All those scooter drivers whizzing round towns in a variety of colourful jackets to bring food and shopping to your door strike many people as something new.
In fact, rapid delivery from established grocers has been with us for a while in the UK in a limited form. Sainsbury’s Chop Chop, Waitrose Rapid, Ocado Zoom and Tesco Now all launched between 2016-19. But delivery economics meant they were geographically circumscribed, typically operating only in London, and hard to scale as standalone propositions – indeed Tesco Now closed in 2019.
However, the last 18 months has seen a big expansion in the sector, driven by two different models. First, supermarkets have partnered with the platforms Deliveroo and Uber Eats to provide last-mile delivery with much greater coverage than their own operations. Second, a set of new on-demand grocery delivery specialists have launched, backed by billions in VC funding.
In a survey conducted by YouGov in October 2021, we found that 8% of GB adults had used a rapid grocery delivery provider in the last four weeks, with adoption slightly higher in London (14%) where there are more options available. Overall, compared to customers who don’t use rapid grocery deliveries, customers who do are more likely to shop online for groceries, to be a member of Amazon Prime, to have a food box delivery subscription of some form, to order takeaway regularly, to be younger, and to have children in their household.
Judging by the shift in customer preferences revealed by the survey, there is a lot of scope for rapid delivery to grow. Two in five adults had shopped for groceries online in the last four weeks (either entirely online or a mix of online and in-store), half had eaten takeaway in the last four weeks, while almost six in ten now have an Amazon Prime account. Many people have clearly adopted online options for their shopping and ordering.
Deliveroo and Uber Eats were early entrants in the market. Leveraging their existing platforms built on hot food delivery, they are now the choice of 40% and 49% of rapid grocery delivery customers respectively. That puts the pair well ahead of their on-demand grocery rivals, in part due to a much wider geographic reach, plus their partnerships with established grocers such as Sainsburys, Morrisons, Asda, Aldi and Co-op. New entrants are also starting to partner with grocers. For example, in a tie-up that has the potential to scale, Gorillas and Tesco offer a joint service that combines the Tesco grocery range and store estate with Gorillas’ rapid delivery expertise.
Not all customers are loyal to a single platform – some customers commonly order from more than one, a practice known as “multi-homing”. For rapid grocery, 35% of the customers who used rapid grocery at least once in the 4 weeks covered by our survey bought from more than one provider during that time. By comparison, the equivalent figure for multi-homing across the more mature hot food delivery platforms was lower at 20%.
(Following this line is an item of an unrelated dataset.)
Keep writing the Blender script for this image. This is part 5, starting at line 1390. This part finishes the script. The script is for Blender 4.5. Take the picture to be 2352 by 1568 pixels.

In nascent markets such as this, the structure of competition is likely to change quickly, characterised by entry, exit, partnerships and consolidation. Indeed, all these have already been observed. Which competitors stay the course will be determined by which can develop a sustainable economic model before the VC funding tap switches off – based on which customers they are able to win and retain through consistent innovation and brand building, which geographic markets they can make work and which they can’t, and how costs will ultimately be shared between customer, investor and retailer. As with other retail sectors that have migrated online, the on-demand grocery delivery market has lots of room to grow. The trick is to come up with the right proposition.
A successful business model will balance what customers are willing to pay against the role the service is seeking to fill. Are customers looking for an emergency meal for tonight, where the alternative could be more expensive delivered hot food? Or do they need last-minute ingredients, where the alternative is a dash to the local store (or better planning in the weekly shop)? How much are customers prepared to pay for speed and range? How do they respond to delivery charges? Pricing along this demand curve is reflected in the bundling of products, geographic differences and the ways in which platforms are working to engender loyalty, notably via subscription services like Deliveroo Plus (now bundled with Amazon Prime) and the potential expansion of Uber Pass to the UK.
In addition to commercial uncertainties, providers will also need to face up to the numerous policy challenges that have threatened both platform businesses and grocery delivery. In the case of Deliveroo and Uber the biggest headache is clearly the employment status of their delivery riders and the associated costs. But firms also need to grapple with matters of tax treatment, their carbon footprint, health regulations and supply chain issues. How platforms navigate the policy landscape and work out the models best suited to customer trends will in tandem determine how the market shakes out.
What then is in store in 2022? Expect more innovation, more investment, more expansion, and more consolidation. Providers will broaden their range and move into more towns and cities. Rapid delivery is here to stay in some form. The main issues now are how fast and how far the market can grow overall; how the competitor shakeout will take place through consolidation and exit; and who will be left at the end. The question of which models will prevail, or how the main policy challenges facing the sector will resolve, is unlikely to be settled any time soon. Everything is very much still to play for.